Woods spoke with 10News after a practice round to weigh in on what has become a local hot topic.

Woods, an Orange County native who grew up in Cypress, moved to Florida where there is no state income tax. Woods has made more than $100 million on the PGA tour throughout his career.

"Well, I moved out of here back in '96 for that reason," said Woods. "And I enjoy Florida, but I also understand what I think [Mickelson] was trying to say; I think he'll probably say it better in a little more detail."

On Wednesday, Mickelson plans to discuss the issue that landed him in hot water, following his pro-am round at Torrey Pines.

Mickelson spoke on Sunday about the "drastic changes" he may make in response to California's tax increase. His statements prompted questions on whether Mickelson is planning to a move outside out of the state.

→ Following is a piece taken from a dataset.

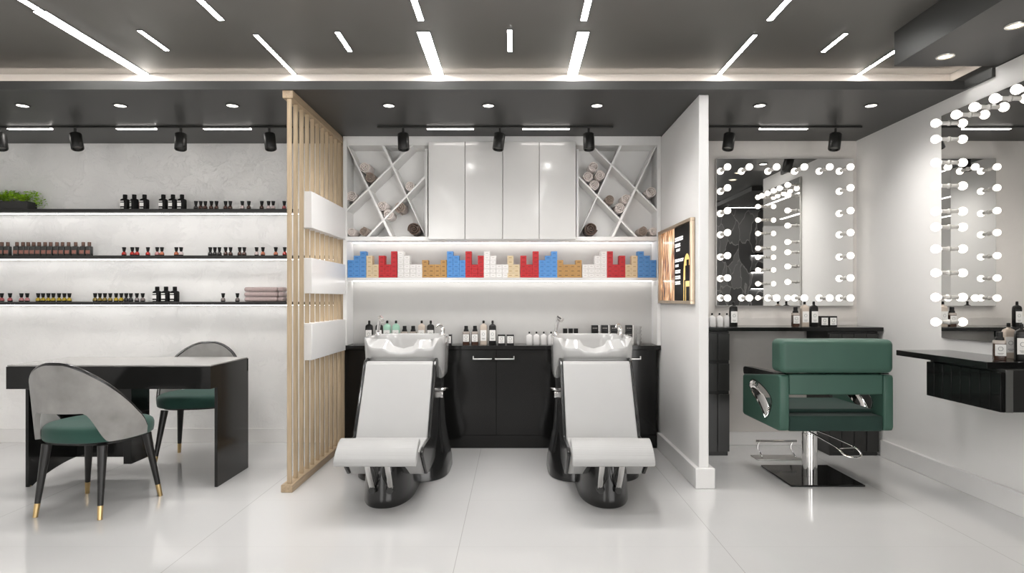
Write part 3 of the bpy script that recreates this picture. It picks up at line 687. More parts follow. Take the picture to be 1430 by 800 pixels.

Mickelson was referring to new federal and state taxes that he claimed will gobble up two-thirds of his $48 million income.

"There are going to be some drastic changes for me because I happen to be in that income zone that has been targeted both federally and by the state and, you know, it doesn't work for me right now," Mickelson said Sunday.

He changed his tune Monday night, issuing the following statement:

"Right now, I'm like many Americans who are trying to understand the new tax laws. I've been learning a lot over the last few months and talking with people who are trying to help me make intelligent and informed decisions. I certainly don't have a definitive plan at this time, but like everyone else I want to make decisions that are best for my future and my family."

But Mickelson did not withdraw what he said, which included blaming the state's high tax rates for causing him to back out as a minority owner of the San Diego Padres.

Mickelson's statement went on to say, "Finances and taxes are a personal matter and I should not have made my opinions on them public. I apologize to those I have upset or insulted and assure you I intend to not let it happen again."

Tax opponent Richard Rider told 10News that Mickelson will do exactly what his fellow California native Woods did -- move to a state without income taxes.

"The most obvious solution is that he's going to announce is his departure from the state," said Rider.

On Tuesday, Woods also addressed returning to Torrey Pines to a course he is familiar with.

"It's nice to be back. It's nice to get out there and play a course that I know," Woods said. "Obviously, it's different than what I remembered because it's normally not this dry, not normally this quick. We get this every now and again with the Santa Anas blowing."

The first round of the Farmers Insurance Open is set for Thursday, with Woods and Mickelson leading the field. Woods said he supported the idea of returning the U.S. Open to Torrey Pines and believes it could happen in the next 10 years. In 2008, Woods won the prestigious tournament in a playoff over Rocco Mediate.